-- WHAT YOU HAVE TO DO --
Transcribe the material in full. Nothing should differ except that the pictures are left out.
╭──
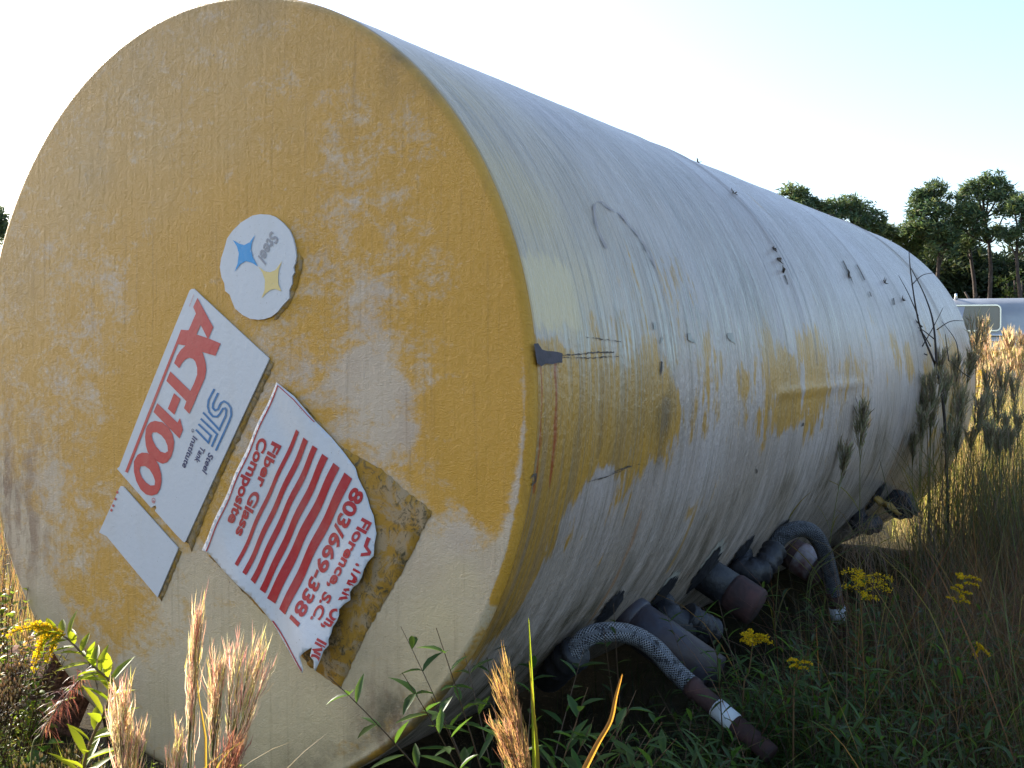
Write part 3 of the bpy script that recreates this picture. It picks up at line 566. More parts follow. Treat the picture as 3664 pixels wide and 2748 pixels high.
Zc = (1700, 1100, 1.3825)
for a in ([(550,862),(640,835),(735,800),(640,840)], [(265,850),(280,825),(298,820),(298,860),(275,882),(272,875),(290,855),(290,830),(280,838)], [(1618,568),(1624,570),(1620,585),(1614,583)], [(1385,795),(1395,810),(1388,820)]):
    m = MB(); m.add(*shell_poly(a, Zc, .004, .012)); m.build('scratch', M_crk, tank, smooth=False)
M_chip = mat_simple('white_chipped_gelcoat', (0.42, 0.40, 0.35), .5, .15, 30)
for a in ([(1490,820),(1520,815),(1530,850),(1545,880),(1530,875),(1495,848)], [(1255,815),(1275,820),(1280,850),(1300,860),(1305,880),(1260,860)], [(1095,855),(1105,835),(1112,850),(1100,880),(1093,880)], [(1050,755),(1065,750),(1070,790),(1055,800)]):
    m = MB(); m.add(*shell_poly(a, SZ, .004, .01)); m.build('paint_chip', M_chip, tank, smooth=False)
M_stain = mat_simple('brown_tide_mark', (0.43, 0.34, 0.30), .5, .12, 12)
P = [(772, 315), (722, 205), (700, 115), (706, 52), (742, 40), (782, 75), (850, 110), (912, 182), (972, 255), (1012, 325), (1052, 400), (1066, 432)]; Q = [np.array(p, float) for p in P]
P = [tuple(q) for q in smooth_path([np.array([a, b, 0]) for a, b in P], 4)]; wv = [4 + 2 * math.sin(i * 1.3) for i in range(len(P))]
m = MB(); m.add(*shell_poly([(p[0] - w_, p[1] + w_ * .4) for p, w_ in zip(P, wv)] + [(p[0] + w_, p[1] - w_ * .4) for p, w_ in list(zip(P, wv))[::-1]], SZ, .0055, .02)); m.build('tide_mark', M_stain, tank)
# bent lifting hooks: small torn tabs on the crown
def spur(pxy, L=.05):
    m = MB()
    s_, t_ = cyl(*pxy)
    for k in range(4):
        b = on_shell(s_, t_, .0); e = on_shell(s_ + random.uniform(-L, L), t_ + random.uniform(-.03, .03), L * random.uniform(.3, .9)); m.tube([b, (b + e) / 2 + random.uniform(-.006, .006), e], [.004, .003, .001], 5)
    m.build('torn_tab', M_crk, tank)
for pxy in ((2765, 887), (2780, 925), (2803, 975), (2925, 745), (2972, 768), (2626, 694), (3037, 990), (3166, 1010), (3232, 1075), (2495, 576)): spur(pxy, .018)

# ------------------------------------------------------------------ fittings on the tank's underside
M_black = mat_simple('tarred_iron', (0.022, 0.022, 0.028), .55, .3, 30, bump=.9, bscale=60)
M_blue_p = mat_simple('blue_grey_pipe', (0.036, 0.038, 0.056), .5, .2, 9, bump=.5, dark=(0.035, 0.020, 0.020))
M_rust = mat_simple('rusty_iron', (0.08, 0.032, 0.028), .8, .3, 14, bump=.6, dark=(0.035, 0.02, 0.02))
M_lab = mat_simple('white_label', (0.68, 0.70, 0.74), .5, .03, 60, bump=.1)
M_lab2 = mat_simple('flaking_white_paint', (0.36, 0.34, 0.36), .7, .3, 9, dark=(0.14, 0.05, 0.045))
kb = N('steel_braid'); uvb = kb.coord('UV'); ub, vb, _ = kb.sep(uvb)
wa = kb.math('SINE', kb.math('MULTIPLY', kb.math('ADD', ub, vb), 6.2832)); wb_ = kb.math('SINE', kb.math('MULTIPLY', kb.math('SUBTRACT', ub, vb), 6.2832)); wm = kb.math('SUBTRACT', kb.math('MAXIMUM', wa, wb_), kb.math('MULTIPLY', kb.ss(kb.noise(kb.coord(), 45, 5, .7), .45, .7), 1.1))
kb.bsdf(kb.mix(kb.ss(wm, .0, .8), (0.025, 0.025, 0.03), (0.34, 0.355, 0.39)), .42, kb.bump(wm, .8, .004), kb.math('MULTIPLY', kb.ss(wm, 0, .8), .6)); M_braid = kb.m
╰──
-- WRITTEN SOLUTION --
Write part 3 of the bpy script that recreates this picture. It picks up at line 566. More parts follow. Treat the picture as 3664 pixels wide and 2748 pixels high.
Zc = (1700, 1100, 1.3825)
for a in ([(550,862),(640,835),(735,800),(640,840)], [(265,850),(280,825),(298,820),(298,860),(275,882),(272,875),(290,855),(290,830),(280,838)], [(1618,568),(1624,570),(1620,585),(1614,583)], [(1385,795),(1395,810),(1388,820)]):
    m = MB(); m.add(*shell_poly(a, Zc, .004, .012)); m.build('scratch', M_crk, tank, smooth=False)
M_chip = mat_simple('white_chipped_gelcoat', (0.42, 0.40, 0.35), .5, .15, 30)
for a in ([(1490,820),(1520,815),(1530,850),(1545,880),(1530,875),(1495,848)], [(1255,815),(1275,820),(1280,850),(1300,860),(1305,880),(1260,860)], [(1095,855),(1105,835),(1112,850),(1100,880),(1093,880)], [(1050,755),(1065,750),(1070,790),(1055,800)]):
    m = MB(); m.add(*shell_poly(a, SZ, .004, .01)); m.build('paint_chip', M_chip, tank, smooth=False)
M_stain = mat_simple('brown_tide_mark', (0.43, 0.34, 0.30), .5, .12, 12)
P = [(772, 315), (722, 205), (700, 115), (706, 52), (742, 40), (782, 75), (850, 110), (912, 182), (972, 255), (1012, 325), (1052, 400), (1066, 432)]; Q = [np.array(p, float) for p in P]
P = [tuple(q) for q in smooth_path([np.array([a, b, 0]) for a, b in P], 4)]; wv = [4 + 2 * math.sin(i * 1.3) for i in range(len(P))]
m = MB(); m.add(*shell_poly([(p[0] - w_, p[1] + w_ * .4) for p, w_ in zip(P, wv)] + [(p[0] + w_, p[1] - w_ * .4) for p, w_ in list(zip(P, wv))[::-1]], SZ, .0055, .02)); m.build('tide_mark', M_stain, tank)
# bent lifting hooks: small torn tabs on the crown
def spur(pxy, L=.05):
    m = MB()
    s_, t_ = cyl(*pxy)
    for k in range(4):
        b = on_shell(s_, t_, .0); e = on_shell(s_ + random.uniform(-L, L), t_ + random.uniform(-.03, .03), L * random.uniform(.3, .9)); m.tube([b, (b + e) / 2 + random.uniform(-.006, .006), e], [.004, .003, .001], 5)
    m.build('torn_tab', M_crk, tank)
for pxy in ((2765, 887), (2780, 925), (2803, 975), (2925, 745), (2972, 768), (2626, 694), (3037, 990), (3166, 1010), (3232, 1075), (2495, 576)): spur(pxy, .018)

# ------------------------------------------------------------------ fittings on the tank's underside
M_black = mat_simple('tarred_iron', (0.022, 0.022, 0.028), .55, .3, 30, bump=.9, bscale=60)
M_blue_p = mat_simple('blue_grey_pipe', (0.036, 0.038, 0.056), .5, .2, 9, bump=.5, dark=(0.035, 0.020, 0.020))
M_rust = mat_simple('rusty_iron', (0.08, 0.032, 0.028), .8, .3, 14, bump=.6, dark=(0.035, 0.02, 0.02))
M_lab = mat_simple('white_label', (0.68, 0.70, 0.74), .5, .03, 60, bump=.1)
M_lab2 = mat_simple('flaking_white_paint', (0.36, 0.34, 0.36), .7, .3, 9, dark=(0.14, 0.05, 0.045))
kb = N('steel_braid'); uvb = kb.coord('UV'); ub, vb, _ = kb.sep(uvb)
wa = kb.math('SINE', kb.math('MULTIPLY', kb.math('ADD', ub, vb), 6.2832)); wb_ = kb.math('SINE', kb.math('MULTIPLY', kb.math('SUBTRACT', ub, vb), 6.2832)); wm = kb.math('SUBTRACT', kb.math('MAXIMUM', wa, wb_), kb.math('MULTIPLY', kb.ss(kb.noise(kb.coord(), 45, 5, .7), .45, .7), 1.1))
kb.bsdf(kb.mix(kb.ss(wm, .0, .8), (0.025, 0.025, 0.03), (0.34, 0.355, 0.39)), .42, kb.bump(wm, .8, .004), kb.math('MULTIPLY', kb.ss(wm, 0, .8), .6)); M_braid = kb.m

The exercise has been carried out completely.